The straightforward understanding advanced traders have of multi-legged spreads like iron condors and butterflies may be illusory. Not only does design of a spread backtesting approach reveal multiple parameters to consider, trying to execute these beasts in real-time crash conditions can prove detrimental to financial health.

For this reason I prefer backtesting of elementary rather than combinatorial trading systems.

In the last post I wrote:

> Adjustments present like a fly in the ointment. If these are actually new trades
> then why backtest them together as opposed to closing one trade, starting another
> one, and combining the results?

I have reservations about a February 9, 2016, Tasty Trade presentation where a naked put trade is compared to a favorable adjustment strategy rolling the tested put out in time. Two strategies are being combined in a somewhat-arbitrary fashion: an OTM naked put and an ATM [rolled] naked put. Only a fraction of the occurrences required rolling and the positive performance of those ATM puts might be a fluke.

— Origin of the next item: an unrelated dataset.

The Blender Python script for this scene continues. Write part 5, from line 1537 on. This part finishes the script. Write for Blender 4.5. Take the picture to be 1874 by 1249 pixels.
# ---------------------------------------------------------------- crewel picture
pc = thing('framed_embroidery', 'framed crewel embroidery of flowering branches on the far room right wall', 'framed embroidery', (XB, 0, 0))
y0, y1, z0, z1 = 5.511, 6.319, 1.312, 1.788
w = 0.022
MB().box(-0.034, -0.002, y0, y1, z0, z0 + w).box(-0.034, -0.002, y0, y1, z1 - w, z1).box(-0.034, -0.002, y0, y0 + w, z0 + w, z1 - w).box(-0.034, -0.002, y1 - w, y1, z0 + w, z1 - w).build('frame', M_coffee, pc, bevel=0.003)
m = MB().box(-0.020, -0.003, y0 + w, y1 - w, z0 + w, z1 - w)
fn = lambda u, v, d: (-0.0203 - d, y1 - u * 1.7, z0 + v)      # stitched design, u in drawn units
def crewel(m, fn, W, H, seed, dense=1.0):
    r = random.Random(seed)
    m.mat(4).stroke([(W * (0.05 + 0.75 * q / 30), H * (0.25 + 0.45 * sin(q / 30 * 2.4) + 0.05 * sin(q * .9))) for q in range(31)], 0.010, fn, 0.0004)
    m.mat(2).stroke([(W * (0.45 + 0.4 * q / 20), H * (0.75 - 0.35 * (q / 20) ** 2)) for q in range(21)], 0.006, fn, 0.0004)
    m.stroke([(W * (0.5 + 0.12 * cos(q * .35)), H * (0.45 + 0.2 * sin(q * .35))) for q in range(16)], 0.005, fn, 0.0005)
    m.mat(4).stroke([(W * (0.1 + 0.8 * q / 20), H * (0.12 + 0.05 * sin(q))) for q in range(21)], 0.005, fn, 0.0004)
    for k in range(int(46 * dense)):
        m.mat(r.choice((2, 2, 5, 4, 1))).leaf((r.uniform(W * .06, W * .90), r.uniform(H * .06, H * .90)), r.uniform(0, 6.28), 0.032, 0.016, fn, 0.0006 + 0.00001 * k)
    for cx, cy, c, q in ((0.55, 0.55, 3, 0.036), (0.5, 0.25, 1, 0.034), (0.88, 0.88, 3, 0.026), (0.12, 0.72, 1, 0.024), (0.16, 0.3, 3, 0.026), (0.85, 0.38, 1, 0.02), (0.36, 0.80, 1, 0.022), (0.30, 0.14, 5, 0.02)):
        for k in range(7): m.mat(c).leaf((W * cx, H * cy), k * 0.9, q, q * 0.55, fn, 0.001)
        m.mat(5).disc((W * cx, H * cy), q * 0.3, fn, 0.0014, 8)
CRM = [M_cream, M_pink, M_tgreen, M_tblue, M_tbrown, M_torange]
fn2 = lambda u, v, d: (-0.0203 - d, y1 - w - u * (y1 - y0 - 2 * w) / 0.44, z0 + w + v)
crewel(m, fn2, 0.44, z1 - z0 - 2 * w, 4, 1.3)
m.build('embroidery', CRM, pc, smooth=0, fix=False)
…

Viewed another way, the rolled put will be profitable if volatility trades sideways or lower. Volatility always mean-reverts but live-trading requires capital allocation around a volatility stop beyond which I will have no capital left for additional trades [rolls]. “Trading small” marginalizes this practical concern because it implies I always have plenty of capital in reserve but I question whether I could ever run a viable trading business and pay my monthly living expenses this way unless I were a multi-millionaire to begin with.

The Tasty Trade team did allow for only one roll but they did not give a maximum drawdown analysis, which would help to better assess the viability of rolling.

In addition, I certainly believe the OTM and ATM naked put trades should be backtested independently in large sample size to get a clearer understanding of performance.